Figure 1: Access to the “Make Schematic Library Tool”.

Figure 1: Access to the “Make Schematic Library Tool”.

You can see in Figure 2 that the Make Schematic Library tool can be accessed from the menu option Design Make Printed Circuit Board Library, while a Printed Circuit Board document is active. This tool generates a library file containing a footprint and/or 3D model for each unique component in the design. For components using the same footprint reference, only one library footprint entry will be created.

Figure 2: Access to the “Make PCB Library Tool”.

Figure 2: Access to the “Make PCB Library Tool”.

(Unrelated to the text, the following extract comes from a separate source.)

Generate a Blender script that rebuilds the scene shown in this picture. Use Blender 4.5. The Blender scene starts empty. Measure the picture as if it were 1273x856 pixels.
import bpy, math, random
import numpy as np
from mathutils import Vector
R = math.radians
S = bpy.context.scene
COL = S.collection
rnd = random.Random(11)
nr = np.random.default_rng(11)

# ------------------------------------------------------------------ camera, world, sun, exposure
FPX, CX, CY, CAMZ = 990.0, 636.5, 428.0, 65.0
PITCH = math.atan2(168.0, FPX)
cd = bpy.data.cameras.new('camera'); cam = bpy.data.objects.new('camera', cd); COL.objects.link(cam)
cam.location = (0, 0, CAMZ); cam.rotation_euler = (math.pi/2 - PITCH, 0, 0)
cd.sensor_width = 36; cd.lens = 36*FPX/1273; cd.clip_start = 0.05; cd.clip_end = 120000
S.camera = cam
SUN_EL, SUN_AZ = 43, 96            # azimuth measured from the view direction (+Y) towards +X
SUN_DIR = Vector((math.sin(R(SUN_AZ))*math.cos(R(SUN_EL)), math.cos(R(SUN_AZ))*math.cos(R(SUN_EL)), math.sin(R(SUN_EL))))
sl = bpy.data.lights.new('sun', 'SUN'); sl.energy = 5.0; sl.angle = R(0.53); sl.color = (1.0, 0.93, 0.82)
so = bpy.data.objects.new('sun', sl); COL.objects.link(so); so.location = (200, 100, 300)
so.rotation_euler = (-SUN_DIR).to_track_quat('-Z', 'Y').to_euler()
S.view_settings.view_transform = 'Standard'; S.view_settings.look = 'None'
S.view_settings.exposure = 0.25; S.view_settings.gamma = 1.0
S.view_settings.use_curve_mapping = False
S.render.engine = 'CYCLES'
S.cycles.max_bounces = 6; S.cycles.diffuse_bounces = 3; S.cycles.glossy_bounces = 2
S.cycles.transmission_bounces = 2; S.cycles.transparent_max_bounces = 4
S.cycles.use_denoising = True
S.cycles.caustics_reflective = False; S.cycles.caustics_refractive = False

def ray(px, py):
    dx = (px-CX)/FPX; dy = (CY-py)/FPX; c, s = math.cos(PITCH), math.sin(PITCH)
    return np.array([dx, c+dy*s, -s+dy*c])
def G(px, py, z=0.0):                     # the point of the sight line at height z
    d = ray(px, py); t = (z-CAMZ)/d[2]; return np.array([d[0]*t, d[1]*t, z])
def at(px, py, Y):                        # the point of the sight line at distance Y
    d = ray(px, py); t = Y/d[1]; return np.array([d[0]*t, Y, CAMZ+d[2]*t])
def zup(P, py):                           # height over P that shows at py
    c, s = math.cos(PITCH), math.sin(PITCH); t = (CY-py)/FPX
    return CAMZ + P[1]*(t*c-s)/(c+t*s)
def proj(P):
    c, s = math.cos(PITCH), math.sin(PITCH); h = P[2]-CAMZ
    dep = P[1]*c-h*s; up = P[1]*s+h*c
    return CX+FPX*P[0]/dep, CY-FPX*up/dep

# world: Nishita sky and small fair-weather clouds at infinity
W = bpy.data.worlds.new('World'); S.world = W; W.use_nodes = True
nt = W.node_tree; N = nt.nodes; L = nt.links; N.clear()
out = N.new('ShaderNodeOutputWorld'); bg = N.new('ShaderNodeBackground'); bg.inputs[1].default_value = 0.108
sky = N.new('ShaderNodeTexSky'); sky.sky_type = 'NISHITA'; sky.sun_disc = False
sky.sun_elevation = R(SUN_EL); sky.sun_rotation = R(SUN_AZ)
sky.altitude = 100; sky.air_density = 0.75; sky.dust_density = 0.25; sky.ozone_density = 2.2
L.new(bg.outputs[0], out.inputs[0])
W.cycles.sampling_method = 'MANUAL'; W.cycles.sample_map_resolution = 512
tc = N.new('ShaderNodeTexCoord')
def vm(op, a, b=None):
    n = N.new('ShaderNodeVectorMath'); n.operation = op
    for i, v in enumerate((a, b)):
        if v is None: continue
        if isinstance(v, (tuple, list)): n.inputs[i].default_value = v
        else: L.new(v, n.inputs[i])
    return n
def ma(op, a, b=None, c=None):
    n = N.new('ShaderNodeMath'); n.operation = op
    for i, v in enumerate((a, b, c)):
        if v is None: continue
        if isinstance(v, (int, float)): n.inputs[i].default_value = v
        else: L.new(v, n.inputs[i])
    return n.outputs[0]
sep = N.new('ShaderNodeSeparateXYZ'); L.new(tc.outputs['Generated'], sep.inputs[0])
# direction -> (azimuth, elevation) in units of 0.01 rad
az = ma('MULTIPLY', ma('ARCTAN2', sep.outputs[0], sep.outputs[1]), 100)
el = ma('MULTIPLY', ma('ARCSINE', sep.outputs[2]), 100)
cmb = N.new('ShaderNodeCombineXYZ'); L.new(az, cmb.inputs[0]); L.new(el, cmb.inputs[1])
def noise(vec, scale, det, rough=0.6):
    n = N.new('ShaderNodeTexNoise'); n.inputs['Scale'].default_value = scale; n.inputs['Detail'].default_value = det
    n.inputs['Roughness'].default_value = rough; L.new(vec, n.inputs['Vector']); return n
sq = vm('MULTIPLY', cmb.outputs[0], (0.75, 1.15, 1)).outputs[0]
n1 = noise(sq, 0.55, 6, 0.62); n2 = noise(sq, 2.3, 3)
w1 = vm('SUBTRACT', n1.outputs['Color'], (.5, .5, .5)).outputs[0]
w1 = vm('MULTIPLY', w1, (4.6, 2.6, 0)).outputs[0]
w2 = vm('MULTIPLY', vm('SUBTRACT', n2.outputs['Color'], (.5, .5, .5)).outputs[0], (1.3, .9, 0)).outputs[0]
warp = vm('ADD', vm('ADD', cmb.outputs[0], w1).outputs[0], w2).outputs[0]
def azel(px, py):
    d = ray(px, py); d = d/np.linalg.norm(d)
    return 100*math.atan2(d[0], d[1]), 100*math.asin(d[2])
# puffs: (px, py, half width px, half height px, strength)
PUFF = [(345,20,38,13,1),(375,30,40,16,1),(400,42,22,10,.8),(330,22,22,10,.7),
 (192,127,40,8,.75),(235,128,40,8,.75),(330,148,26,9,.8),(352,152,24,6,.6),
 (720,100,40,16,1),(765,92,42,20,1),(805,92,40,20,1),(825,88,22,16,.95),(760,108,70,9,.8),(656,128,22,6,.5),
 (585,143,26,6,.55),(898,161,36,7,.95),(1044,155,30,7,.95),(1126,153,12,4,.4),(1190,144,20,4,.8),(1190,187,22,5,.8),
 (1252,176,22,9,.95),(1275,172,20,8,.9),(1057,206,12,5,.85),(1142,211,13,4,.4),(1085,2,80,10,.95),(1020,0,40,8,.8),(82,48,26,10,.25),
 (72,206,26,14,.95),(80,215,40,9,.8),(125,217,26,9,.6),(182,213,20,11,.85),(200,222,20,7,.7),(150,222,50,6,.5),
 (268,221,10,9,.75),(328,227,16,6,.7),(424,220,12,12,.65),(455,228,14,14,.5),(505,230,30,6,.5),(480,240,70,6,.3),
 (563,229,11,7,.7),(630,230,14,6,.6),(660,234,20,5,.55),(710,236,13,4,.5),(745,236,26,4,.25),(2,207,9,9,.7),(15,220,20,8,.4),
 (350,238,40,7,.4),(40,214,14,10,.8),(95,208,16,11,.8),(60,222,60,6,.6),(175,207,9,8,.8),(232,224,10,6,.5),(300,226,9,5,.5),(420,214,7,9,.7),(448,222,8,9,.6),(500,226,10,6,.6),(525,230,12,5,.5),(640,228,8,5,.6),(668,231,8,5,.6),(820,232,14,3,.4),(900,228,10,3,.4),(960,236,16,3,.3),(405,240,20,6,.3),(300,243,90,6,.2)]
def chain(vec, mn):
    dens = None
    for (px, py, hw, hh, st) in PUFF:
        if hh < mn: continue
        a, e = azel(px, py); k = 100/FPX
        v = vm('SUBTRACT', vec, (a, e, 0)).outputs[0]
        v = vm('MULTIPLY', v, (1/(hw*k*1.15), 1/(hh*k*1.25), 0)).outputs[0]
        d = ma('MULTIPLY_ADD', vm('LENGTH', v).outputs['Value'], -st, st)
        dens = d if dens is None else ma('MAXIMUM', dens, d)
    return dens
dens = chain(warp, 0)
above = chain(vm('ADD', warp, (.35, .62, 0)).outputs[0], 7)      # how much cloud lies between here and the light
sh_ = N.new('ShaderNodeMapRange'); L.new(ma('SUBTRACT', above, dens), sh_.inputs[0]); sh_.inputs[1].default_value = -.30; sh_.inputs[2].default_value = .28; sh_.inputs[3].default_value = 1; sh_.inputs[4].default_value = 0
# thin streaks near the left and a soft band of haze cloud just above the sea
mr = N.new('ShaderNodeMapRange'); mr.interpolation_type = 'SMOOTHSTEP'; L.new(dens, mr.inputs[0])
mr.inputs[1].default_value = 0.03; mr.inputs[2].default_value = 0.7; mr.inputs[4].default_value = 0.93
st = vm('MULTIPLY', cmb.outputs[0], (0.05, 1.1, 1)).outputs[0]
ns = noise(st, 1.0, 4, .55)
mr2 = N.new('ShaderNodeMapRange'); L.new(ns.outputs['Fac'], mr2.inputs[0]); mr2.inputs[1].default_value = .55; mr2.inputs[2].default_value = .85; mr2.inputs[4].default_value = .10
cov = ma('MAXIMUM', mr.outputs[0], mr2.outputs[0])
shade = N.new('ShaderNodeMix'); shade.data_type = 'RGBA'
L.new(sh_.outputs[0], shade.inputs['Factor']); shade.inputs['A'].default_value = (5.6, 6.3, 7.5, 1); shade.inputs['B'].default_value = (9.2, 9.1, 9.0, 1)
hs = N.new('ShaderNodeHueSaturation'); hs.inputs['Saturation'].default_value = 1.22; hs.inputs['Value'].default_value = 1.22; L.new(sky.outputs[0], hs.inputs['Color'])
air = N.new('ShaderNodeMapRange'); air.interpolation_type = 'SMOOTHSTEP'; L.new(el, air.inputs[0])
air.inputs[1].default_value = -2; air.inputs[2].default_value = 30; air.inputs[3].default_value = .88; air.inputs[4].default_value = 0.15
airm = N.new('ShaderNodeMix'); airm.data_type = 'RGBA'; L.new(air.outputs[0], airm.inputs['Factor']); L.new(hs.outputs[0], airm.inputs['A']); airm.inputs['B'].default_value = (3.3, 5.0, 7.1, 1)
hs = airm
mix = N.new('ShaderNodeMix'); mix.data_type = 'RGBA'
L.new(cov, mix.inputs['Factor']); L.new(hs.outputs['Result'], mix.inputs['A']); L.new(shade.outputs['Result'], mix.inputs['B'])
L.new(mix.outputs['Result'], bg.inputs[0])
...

In Altium Designer, integrated PCB design libraries contain, at minimum, both PCB footprints and their associated Schematic symbols. They can also include SPICE and 3D models of components. The “Make Integrated Library” tool can be accessed from the menu option Design -> Make Integrated Library, while either a Schematic or Printed Circuit Board document is active. This tool generates a library file containing both footprint and symbol information for each unique component in the design. It is essentially a container for Printed Circuit Boards and SCH libraries. Because integrated libraries are read-only by default, they’re perfect for situations where contractors need to send source files to clients for final review, but do not want clients accidentally modifying those files. Of course, integrated libraries can be easily edited if the need arises.


The reverse engineering process of pcb project libraries is not an easy task. Depending on how many components are in the PCB design source files that you received from the customers have, reverse engineering could take anywhere from a few minutes for small projects, to several days for larger projects. When contracting PCB design work, wasted time means wasted money, both for the contractors and for the clients. This extra time spent recreating libraries can end up sending both parties over budget. So why spend all of that time and money re-inventing the wheel, when an automated, affordable, and time-saving solution exists with Altium Designer?